DIRECTIONS: Tally the lines that contain the string "empty" and give the number by itself.

GIVEN RECORDS:
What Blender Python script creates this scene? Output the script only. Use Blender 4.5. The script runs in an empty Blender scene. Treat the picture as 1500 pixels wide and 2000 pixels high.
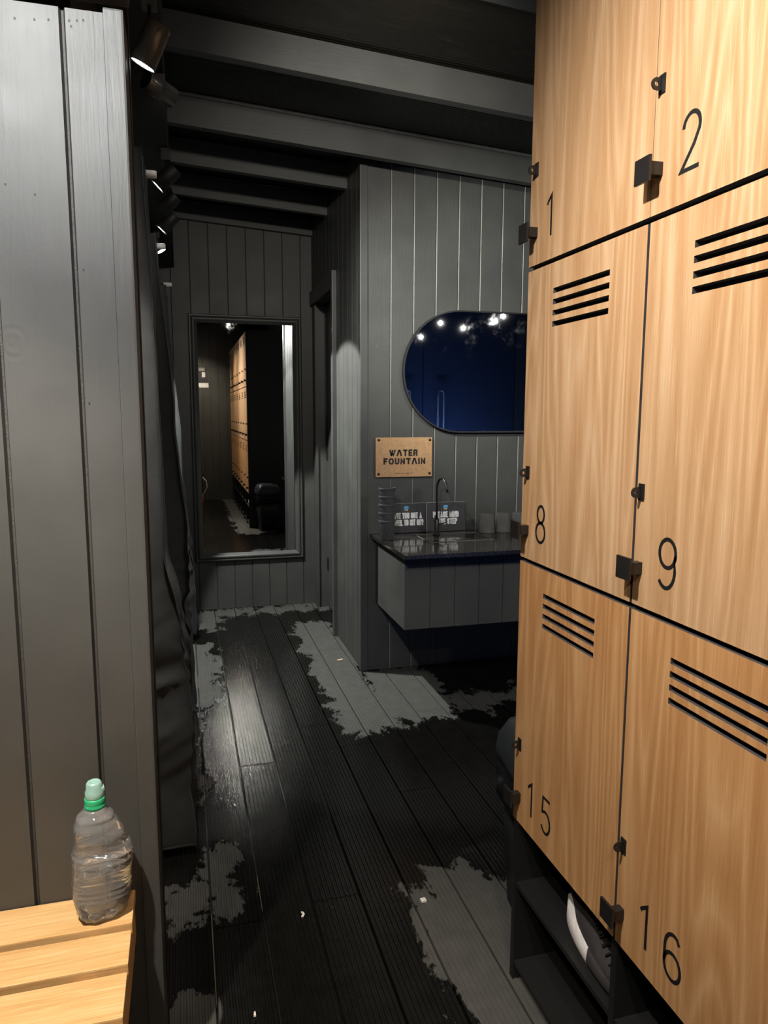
import bpy, math, random
from mathutils import Vector, Matrix, noise as mnoise

random.seed(4)
D = bpy.data
SC = bpy.context.scene
COL = SC.collection

# ---------------------------------------------------------------- camera
CAM_H = 1.5
YAW, PITCH, ROLL, FPX = 0.270004, -0.135603, -0.002966, 1412.33
cd = D.cameras.new('camera'); cam = D.objects.new('camera', cd); COL.objects.link(cam)
cd.sensor_fit = 'VERTICAL'; cd.sensor_height = 36.0; cd.lens = FPX / 2000 * 36.0
cd.clip_start = 0.02
fwd = Vector((math.sin(YAW)*math.cos(PITCH), math.cos(YAW)*math.cos(PITCH), math.sin(PITCH)))
right = Vector((math.cos(YAW), -math.sin(YAW), 0)); down = fwd.cross(right)
r_ = right*math.cos(ROLL) + down*math.sin(ROLL); d_ = -right*math.sin(ROLL) + down*math.cos(ROLL)
m = Matrix((( r_.x, -d_.x, -fwd.x), (r_.y, -d_.y, -fwd.y), (r_.z, -d_.z, -fwd.z))).to_4x4()
m.translation = Vector((0, 0, CAM_H)); cam.matrix_world = m
SC.camera = cam

# ---------------------------------------------------------------- world, exposure
w = D.worlds.new('world'); SC.world = w; w.use_nodes = True
w.node_tree.nodes['Background'].inputs[0].default_value = (0.75, 0.85, 1, 1)
w.node_tree.nodes['Background'].inputs[1].default_value = 0.0
SC.view_settings.view_transform = 'Standard'; SC.view_settings.look = 'None'
SC.view_settings.gamma = 1; SC.view_settings.use_curve_mapping = False
SC.view_settings.exposure = 1.0
SC.cycles.sample_clamp_indirect = 60

# ---------------------------------------------------------------- lamps (power W, colour) used by the lamp builders below
NEUT = (1.0, 0.93, 0.82)
COOL = (0.99, 1.0, 0.93)
WARM = (1.0, 0.86, 0.66)
# name, lens position, aim point, power, cone deg, blend, colour
LAMPS = [
    ('wall', (-0.42, 0.28, 2.66), (-0.34, 1.5, 2.05), 90, 75, 1.0, (1.0, 1.0, 0.98)),
    ('bench', (-0.50, 0.70, 2.60), (-0.35, 1.3, 0.55), 130, 60, 0.8, (1.0, 0.88, 0.72)),
    ('locker', (-0.30, 0.65, 2.70), (0.80, 0.95, 1.62), 86, 84, 1.0, (1.0, 0.97, 0.93)),
    ('locker', (-0.10, 1.05, 2.62), (0.80, 1.10, 0.90), 7, 80, 0.9, (1.0, 0.74, 0.48)),
    ('aisle', (0.1, -0.6, 2.66), (0.75, 0.0, 1.3), 36, 100, 0.9, WARM),
    ('back', (0.15, -0.85, 2.68), (0.3, -1.7, 1.3), 34, 95, 1.0, WARM),  # added lamp, brightens the back wall as reflected in the tall mirror
    ('beams', (0.55, 1.90, 2.63), (1.05, 3.4, 2.54), 48, 92, 1.0, NEUT),
]
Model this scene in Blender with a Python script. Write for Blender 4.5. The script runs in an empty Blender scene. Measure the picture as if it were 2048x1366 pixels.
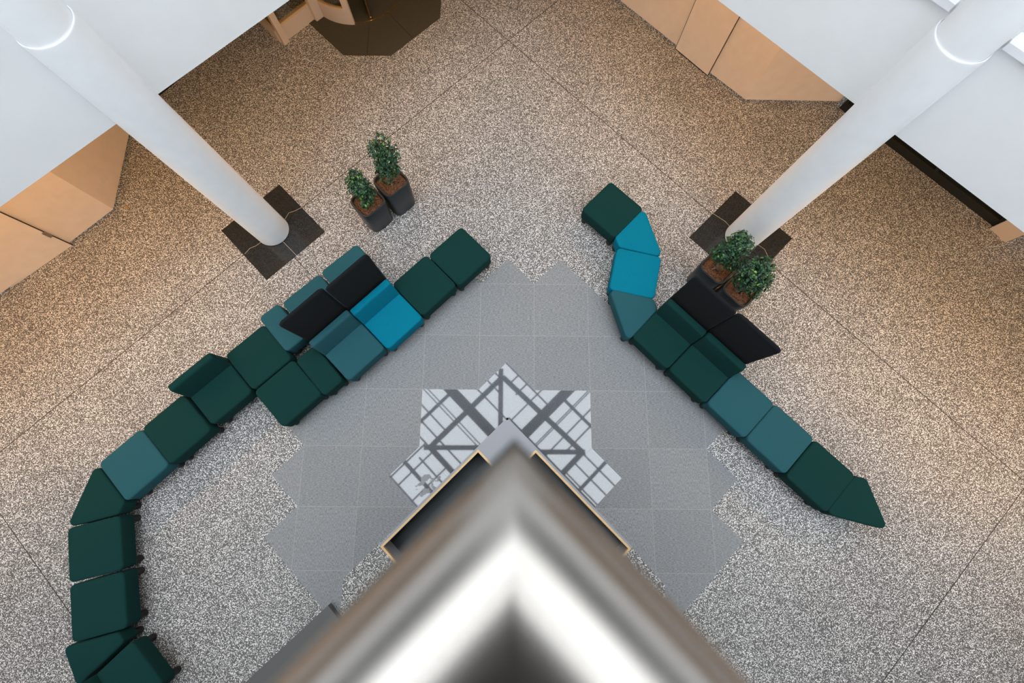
import bpy, bmesh, math, random
from mathutils import Matrix, Vector

scene = bpy.context.scene
COL = scene.collection
random.seed(7)

# ------------------------------------------------------------------ camera, world, light, exposure
cam_data = bpy.data.cameras.new('camera')
cam_data.sensor_width = 36.0
cam_data.lens = 911.79 / 2048 * 36.0
cam_data.clip_start = 0.005
cam_data.clip_end = 200
cam_data.dof.use_dof = True
cam_data.dof.focus_distance = 7.2
cam_data.dof.aperture_fstop = 4.5
cam = bpy.data.objects.new('camera', cam_data)
COL.objects.link(cam)
CX, CY, CZ = -0.4003, -2.6402, 7.3399
cam.matrix_world = Matrix(((0.999936, -0.010304, -0.004609, CX),
                           (0.00905, 0.975856, -0.218226, CY),
                           (0.006746, 0.218171, 0.975887, CZ),
                           (0, 0, 0, 1)))
scene.camera = cam

world = bpy.data.worlds.new('overcast_sky')
scene.world = world
world.use_nodes = True
bg = world.node_tree.nodes['Background']
bg.inputs['Color'].default_value = (0.87, 0.94, 1.0, 1)
bg.inputs['Strength'].default_value = 4.1

scene.view_settings.view_transform = 'Standard'
scene.view_settings.look = 'None'
scene.view_settings.gamma = 1.0
scene.view_settings.use_curve_mapping = False
scene.view_settings.exposure = 0.33

WARM = (1.0, 0.50, 0.085)


def warm_strip(x, y, rot, length, width, power, z=2.9):
    d = bpy.data.lights.new('soffit_lamp', 'AREA')
    d.shape = 'RECTANGLE'
    d.size = length
    d.size_y = width
    d.energy = power
    d.color = WARM
    o = bpy.data.objects.new('soffit_lamp', d)
    o.location = (x, y, z)
    o.rotation_euler = (0, 0, math.radians(rot))
    COL.objects.link(o)


# rows of warm lamps recessed in the ceiling round the atrium
for t in (-10, -6, -2, 2):
    # left side: facade x-y=-5.46, ceiling beyond it
    s = -5.46 - 1.1
    warm_strip((s + t - 1) / 2, (t - 1 - s) / 2, 45, 2.4, 0.5, (17 if t == 2 else 26) if t > -4 else 34)
for t in (7.5,):
    s = -5.46 - 1.1
    warm_strip((s + t - 4.2) / 2, (t - 4.2 - s) / 2, 45, 2.0, 0.5, 9)
for t in (-3.5, 0, 4, 8, 12):
    # right side: facade x+y=4.5 ; t = x-y
    s = 4.5 + 1.1
    warm_strip((s + t) / 2, (s - t) / 2, -45, 2.4, 0.5, (17 if t < -2 else 22) if t < 6 else 40)


# ------------------------------------------------------------------ helpers
def link(o):
    COL.objects.link(o)
    return o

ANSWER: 2